Does what you guys (Steve and Tory) have been talking about, a somewhat urban area with ample on-street parking, minimal setbacks, and a pedestrian friendly, sidewalk environment (though maybe without the residential stacked over retail) more or less describe how Rice Village was before Weingarten redeveloped a couple of blocks in the early 90's? The suburbanization done by Weingarten also wasn't very popular from what I understand.

It seems like the popularity of this neighborhood demonstrates that Houstonians are willing to walk around in the heat a bit and satisfy some ease in parking for an urban experience. For a lot of us, Rice Village was that first "Wow, this is cool!" experience after growing up with nothing but strip malls, before we went off and discovered cities with actual urban neighborhoods. Cut a few of those blocks in half and add some residential on top of those buildings (and plant a few trees), and you've got a real urban area.

 
At 7:26 AM, August 29, 2006, Blogger Tory Gattis said...

I agree the Village is not too far off. They got the hidden parking garages right, but strip parking in front was a mistake, although evidently a requirement for survival in Houston. Even Ed Wulfe is putting a small amount of it into his high-density project at San Felipe and Post Oak. Houstonians see a store from the street, and need to see parking in front of it, even if it's full and they have to drive around back to a garage - at least according to them.

I think the generally accepted shopping mentality in Houston is that a person needs to shop for a particular item, and they visualize the store they want to go to, and if it doesn't have convenient parking in front, they think of somewhere easier to go. When they show up, if the convenient parking is full, they'll go ahead and drive to the garage in back or on the roof, but for them to even make the trip in the first place, they have to have the fantasy that they'll be able to park in front of the store (and more of a fantasy than a couple street spaces in front).
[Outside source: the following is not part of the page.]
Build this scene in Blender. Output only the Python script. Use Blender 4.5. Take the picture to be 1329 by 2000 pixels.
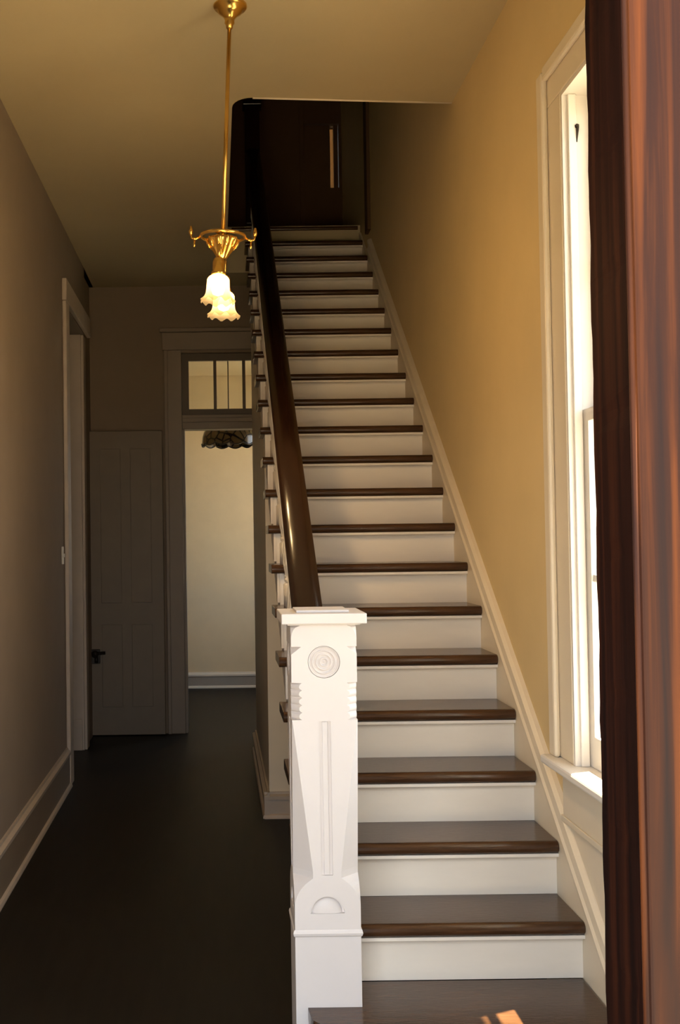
import bpy, bmesh, math, random
from math import pi, sin, cos, sqrt, radians
from mathutils import Vector, Matrix, Euler
random.seed(7)
S = bpy.context.scene
COL = S.collection
for o in list(bpy.data.objects):
    bpy.data.objects.remove(o, do_unlink=True)

# ------------------------------------------------------------------ camera
F_PX, HZ, ROLL = 2140.0, 1050.2, -0.0135
cd = bpy.data.cameras.new('camera'); cam = bpy.data.objects.new('camera', cd); COL.objects.link(cam)
cd.sensor_fit = 'VERTICAL'; cd.sensor_height = 36.0; cd.sensor_width = 24.0
cd.lens = 36.0 * F_PX / 2000.0
cd.shift_x = (664.5 - 422.0) / 2000.0
cd.clip_start = 0.05
pitch = math.atan((HZ - 1000.0) / F_PX)
f_ = Vector((0, cos(pitch), sin(pitch))); u_ = Vector((0, -sin(pitch), cos(pitch))); r_ = Vector((1, 0, 0))
R_ = cos(ROLL) * r_ + sin(ROLL) * u_; U_ = cos(ROLL) * u_ - sin(ROLL) * r_
m3 = Matrix((R_, U_, -f_)).transposed()
cam.matrix_world = Matrix.Translation((0, 0, 1.63)) @ m3.to_4x4()
S.camera = cam

# ------------------------------------------------------------------ exposure, sky, sun
S.view_settings.view_transform = 'Standard'
S.view_settings.look = 'None'
S.view_settings.gamma = 1.0
S.view_settings.use_curve_mapping = False
S.view_settings.exposure = 0.0
SKY, SUN = 5.4, 80.0
w = bpy.data.worlds.new('sky'); S.world = w; w.use_nodes = True
bg = w.node_tree.nodes['Background']; bg.inputs[0].default_value = (0.86, 0.92, 1.0, 1); bg.inputs[1].default_value = SKY
sd = bpy.data.lights.new('sun', 'SUN'); sd.energy = SUN; sd.angle = radians(0.6); sd.color = (1.0, 0.78, 0.50)
sun = bpy.data.objects.new('sun', sd); COL.objects.link(sun)
sun.rotation_euler = Vector((1.0, 0.44, 3.15)).to_track_quat('Z', 'Y').to_euler()
sun.location = (6, 4, 12)
def portal(name, loc, rot, sx, sy):
    l = bpy.data.lights.new(name, 'AREA'); l.shape = 'RECTANGLE'; l.size = sx; l.size_y = sy
    l.cycles.is_portal = True
    o = bpy.data.objects.new(name, l); COL.objects.link(o); o.location = loc; o.rotation_euler = rot
    return o
portal('doorway_portal', (-0.03, 1.44, 1.3), (radians(90), 0, 0), 1.2, 2.6)
portal('window_portal', (1.36, 3.07, 1.98), (0, radians(90), 0), 2.3, 1.1)
portal('room_window_portal', (1.36, 10.85, 1.9), (0, radians(90), 0), 2.1, 1.0)
try:
    S.cycles.use_denoising = True
    S.cycles.max_bounces = 12; S.cycles.diffuse_bounces = 8; S.cycles.transparent_max_bounces = 16
    S.cycles.sample_clamp_indirect = 6.0
except Exception:
    pass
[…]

As far as the Village not being "popular", I guess you mean with urbanists, but it draws substantially larger numbers of customers than it used to.

 
At 1:59 PM, August 29, 2006, Anonymous Anonymous said...

Tory, I didn't say that the Village wasn't popular. I said that Weingarten's demolition of a previously existing building and construction of a more strip-center type building in its place wasn't popular. And I meant with locals, not with urbanists.

Nor do I think that this move by Weingarten shows that strip parking is "evidently a requirement for survival in Houston." The vast majority of Rice Village still offers no strip lots in front of its buildings, and the area remains quite popular.

 
At 2:22 PM, August 29, 2006, Anonymous Anonymous said...

I think the Village is one of our best examples but we can do far better in terms of parking, pedestrian movement, and aesthetics. It still feels like you're navigating on foot through a bunch of parked cars in much of that area. And let's not kid ourselves, when you're the only substantial retail in the middle of an affluent neighborhood like that, you're more than likely going to have some popularity if you've got good tenants (who are attracted to the demographics). But the Village does show that many folks are willing to put up with some parking hassles and congestion to patronize an urban-ish area.

I'd like to think that every ped-friendly strip center will have a nice supply of on-street parking in front, but that's unlikely to be the case everywhere. In some cases there will have to be a leap of faith that customers will still patronize a business whose parking is (1) ample, (2) easy to find, and (3) safe, even if it's behind, on the side, on the roof, or in a shared neighborhood facility close by. It may require adding rear entrances to the businesses (while keeping the sidewalk entrances) or other design solutions. This is one of our challenges. The strip center at the southwest corner of Elgin and Smith is an example. I notice that it hasn't fully leased yet, though some other nearby standard centers (with parking in front) also still have empty spaces.